Et c’est la rencontre artistique avec cet acteur, Bruno Putzulu dont j‘ai pu admirer souvent l’aptitude au déséquilibre et au funambulisme qui sera motrice de l’ensemble . Un acteur tel que lui, capable de prêter au rôle force et vista comique en même temps qu’une vulnérabilité quasi enfantine et tout cela dans un corps plus proche du modèle historique bien plus intéressant qu’une frêle icône romantique. Bruno est un acteur qui comprend et sent très bien la poésie et le lyrisme d’une langue tout en sachant la relier au concret, au terrien. Si j’ai choisi Bruno c’est aussi parce qu’il a l’amour de la troupe, de l’oeuvre menée sur un mode collectif. Sa longue expérience de huit ans à la Comédie Française l’atteste. Je sais qu’il n’a de cesse de rechercher la compagnie d’un groupe enthousiaste et rigoureux, entièrement fédéré autour d’un projet artistique ambitieux.
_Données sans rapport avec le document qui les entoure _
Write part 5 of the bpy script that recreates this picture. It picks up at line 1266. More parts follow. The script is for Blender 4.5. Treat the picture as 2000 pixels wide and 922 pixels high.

Camus écrivit à la fin de sa vie une phrase qu’il aurait très bien pu prêter à son Caligula : « J’ai échappé à tous et j’ai voulu d’une certaine manière que tous m’échappent. »


Le pari de Camus dans cette pièce comme ailleurs dans son œuvre est d’affirmer qu’il y a toujours plus à admirer qu’à mépriser dans l’homme.